Freestanding postcure is possible, but only if you can control your oven. (10C/h temp ramp, dwell at Tg minus 10C for 12-18 hours. (or longer if your resin is very unreactive). If you want to go scientific, make some tests, and send them to a lab for Tg testing. If you do not want a 3" thick report, but just the number, it is fairly cheap, and at least you know what you are doing.

You want to use a polyester gelcoat, and do epoxy prepreg behind it? I would be surprised if that would work.

Prepregs and gelcoat. Bit of inefficient regarding weight isn’t it.
When you are already in a curecycle, needing ovens, vacuum, etc. it is easier to just cure at a higher temperature. The curecycle will be faster too, so less time in the mould, and higher output.
Print will happen when the sun heats up the resin so much, that it will become somewhat rubbery, and allow for the fibres to expand and set again when it cools down, leaving print.
Black surfaces can heat up quick in the summer sun, so a high Tg is needed. Curing over the temperature that the part will reach in normal conditions, will not allow for the resin to become rubbery. So problem solved. Build some high temperature moulds (preferably out of the same fiber, or you could have issues demoulding) and cure at a higher temperature.

With prepregs I never had any print issues.
Except that one time. Freestanding postcure with a 2 degrees/minute ramp…

I’m trying do decide what would be faster. Creating all new high temp molds for pre preg or continuing on with vacuum infusion.

What do you guys think takes longer? laying up dry fabric with super 77 and infusing a part or pre preg and baking the part?

I worked out last night that if I take the labor into consideration, prepreg would actually come out a few dollars less per part on my cost. The saving was about 5% I believe per small part. I’m assuming the larger the parts, the more time saved when using prepreg.

Any thoughts?

Its also worth mentioning that I’d enjoy not getting Super77 resideu on the walls and floors if I were to switch to prepreg.

Half of these parts that I will be making will not require maximum structural stability. Most are carbon fiber parts for cosmetic purposes.

The larger the part, the more the balance goes towards infusion.

On Super77 on the floor and walls: what the $%^$#^are you tacking with it? Only use it if the fiber needs it. Which usually is only in small places. Or switch to something with less overspray. Tackstrip, or hotmelt.

Repreg without autoclave and pressure to get a cosmetic surface? A good infusion may take a bit longer than a prepreg, but the afterwork is less than with a prepreg. You will always have pinholes.
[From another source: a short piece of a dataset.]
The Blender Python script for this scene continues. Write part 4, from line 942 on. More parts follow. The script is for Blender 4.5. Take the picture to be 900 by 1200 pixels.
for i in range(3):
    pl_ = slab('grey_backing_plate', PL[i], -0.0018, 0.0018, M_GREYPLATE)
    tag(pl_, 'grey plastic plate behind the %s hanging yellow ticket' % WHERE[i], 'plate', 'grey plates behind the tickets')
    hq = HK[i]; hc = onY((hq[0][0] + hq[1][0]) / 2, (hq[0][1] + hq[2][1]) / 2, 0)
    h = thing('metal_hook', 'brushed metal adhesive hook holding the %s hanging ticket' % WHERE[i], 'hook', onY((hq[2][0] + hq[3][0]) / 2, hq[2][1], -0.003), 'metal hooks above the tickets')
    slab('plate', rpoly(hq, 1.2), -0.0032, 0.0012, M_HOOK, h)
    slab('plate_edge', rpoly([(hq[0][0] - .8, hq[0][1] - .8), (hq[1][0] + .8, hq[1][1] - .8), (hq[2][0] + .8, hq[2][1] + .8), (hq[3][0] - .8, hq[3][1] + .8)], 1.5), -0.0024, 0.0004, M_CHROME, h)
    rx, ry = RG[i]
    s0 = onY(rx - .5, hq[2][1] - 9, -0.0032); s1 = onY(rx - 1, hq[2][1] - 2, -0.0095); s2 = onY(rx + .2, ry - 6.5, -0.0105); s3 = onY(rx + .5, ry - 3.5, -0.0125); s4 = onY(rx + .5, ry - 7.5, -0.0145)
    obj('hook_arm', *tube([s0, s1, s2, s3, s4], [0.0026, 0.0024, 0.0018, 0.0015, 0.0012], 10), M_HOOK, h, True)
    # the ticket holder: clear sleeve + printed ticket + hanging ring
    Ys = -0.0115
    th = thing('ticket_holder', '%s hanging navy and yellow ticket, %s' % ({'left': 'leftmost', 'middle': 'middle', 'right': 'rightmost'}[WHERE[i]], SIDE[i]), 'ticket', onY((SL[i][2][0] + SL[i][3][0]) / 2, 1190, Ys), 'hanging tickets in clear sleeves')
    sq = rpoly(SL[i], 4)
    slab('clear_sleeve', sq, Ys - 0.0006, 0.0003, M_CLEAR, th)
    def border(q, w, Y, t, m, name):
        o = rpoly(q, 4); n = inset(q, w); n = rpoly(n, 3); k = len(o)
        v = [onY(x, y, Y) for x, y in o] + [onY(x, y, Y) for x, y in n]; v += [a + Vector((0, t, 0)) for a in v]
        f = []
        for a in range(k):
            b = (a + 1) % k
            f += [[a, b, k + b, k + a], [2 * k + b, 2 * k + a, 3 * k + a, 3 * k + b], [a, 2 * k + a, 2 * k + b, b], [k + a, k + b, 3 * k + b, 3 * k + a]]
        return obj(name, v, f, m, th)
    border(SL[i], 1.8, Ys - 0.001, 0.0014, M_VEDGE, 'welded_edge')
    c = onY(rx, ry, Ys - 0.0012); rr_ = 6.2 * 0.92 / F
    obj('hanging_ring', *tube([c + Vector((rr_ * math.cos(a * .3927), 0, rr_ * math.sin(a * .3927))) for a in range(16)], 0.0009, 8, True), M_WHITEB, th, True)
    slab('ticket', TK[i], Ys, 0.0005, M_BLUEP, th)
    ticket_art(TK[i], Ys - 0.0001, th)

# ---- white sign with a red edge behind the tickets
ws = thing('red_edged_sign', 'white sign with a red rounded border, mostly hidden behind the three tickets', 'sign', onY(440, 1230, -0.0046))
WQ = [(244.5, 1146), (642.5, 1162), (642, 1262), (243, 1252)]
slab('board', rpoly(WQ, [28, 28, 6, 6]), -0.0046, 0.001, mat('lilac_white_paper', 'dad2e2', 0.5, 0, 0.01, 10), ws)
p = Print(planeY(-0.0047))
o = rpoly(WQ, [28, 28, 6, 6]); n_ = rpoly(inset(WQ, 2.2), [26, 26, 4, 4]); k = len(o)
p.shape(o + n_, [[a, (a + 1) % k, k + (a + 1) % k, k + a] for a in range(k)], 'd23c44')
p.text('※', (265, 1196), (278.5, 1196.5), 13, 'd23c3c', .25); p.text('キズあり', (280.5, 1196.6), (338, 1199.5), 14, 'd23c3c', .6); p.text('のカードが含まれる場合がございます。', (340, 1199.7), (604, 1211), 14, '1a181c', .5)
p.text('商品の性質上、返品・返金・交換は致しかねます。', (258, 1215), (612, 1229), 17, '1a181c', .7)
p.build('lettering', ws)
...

with ooa prepregs a good surface quality without pinholes can be achieved. Especially with the acg bodypanelsystem.

Does anyone try Deltapreg low temperature ooa prepregs? They say what its possible to achieve a class A finish.

Hmm… Now I’m leaning back towards infusion with VE or Epoxy resins.

I use the 3M allot because the parts I make have lots of shapes to them. The kinds of shapes where in order to get the straight perfect weave I want, I have to keep every inch tacked down so that way the fabric doesnt get disturbed with the subsequent layers and or the bagging.

Prepreg:
+No impregnation needed.
+No postcure needed.
+Selectable tackyness.
+No dry fibres in the air.
+precision placing, limited deformation of weaves.
+no pressure pot, no filled up lines

-limited out life.
-high temp moulds.
-Preferably computer controlled oven for optimum accuracy needed for good finish.
-debulking on thicker laminates

Infusion:
+No high temp moulds.
+more flexible in the use of materials.
+no debulking.
+no sticky pieces of frozen resin on the floor, which keep on sticking for weeks, and then are hard to get of. :wink:
+Impregnate yourself, correct amount of resin, without separate glue films, etc.

-Seperate post cure to prevent print/deformation
-Impregnate yourself, extra work.

I must have forgotten a few, who fills in the gaps? :stuck_out_tongue:

With vinyl-ester a post cure isn’t always needed, less expensive, less sensitive for UV. I think with vinylester your better off infusing anyways.

I’m using it.
It’s true, but, like all the ooa prepregs you have to carefully debulk the first layer.
One side note: Deltapreg is the only supplier that is able to sell prepregs with combed and vibrated fabrics. This is a big advantage on cosmetic parts.